The soil I am rooted in is my entire world. If it is too dense and waterlogged, my corm will struggle to breathe and may even rot, a condition that makes flowering impossible. I prefer a well-drained, loose bed. More critically, the nutrients available to me must be balanced. While fertilizer is helpful, too much nitrogen will encourage an abundance of lush, green leaves at the expense of a flower spike. I need a fertilizer higher in phosphorus (the middle number on your fertilizer bag) to promote strong blooming. Think of it as you needing a balanced diet to be healthy; I need the right nutrients to perform.
How you plant me is crucial. If you set my corm too shallow, I will not have a stable foundation. The top growth may become top-heavy and fall over, and the energy required to stabilize myself can divert resources from flowering. Conversely, if I am planted too deep, I may exhaust my energy reserves before my shoot can break through the soil surface to reach the sunlight. After my growing season, I need a period of dormancy. If you live in a cold climate and left me in the ground, I may have frozen. If you dug me up but stored me in a warm, humid place, I may have dehydrated or molded, leaving me with no strength for the next season.

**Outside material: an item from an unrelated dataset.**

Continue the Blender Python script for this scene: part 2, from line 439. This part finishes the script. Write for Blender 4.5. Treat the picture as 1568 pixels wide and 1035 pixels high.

Over a single season, my original corm will wither away, and I will produce a new replacement corm, as well as several smaller cormels around my base. If I have been left in the same place for years, the area becomes overcrowded. My offspring and I are all competing for the same finite resources in the soil: water, space, and nutrients. This intense competition means none of us may have enough energy to produce a flower. We need to be lifted, separated, and given new space to thrive.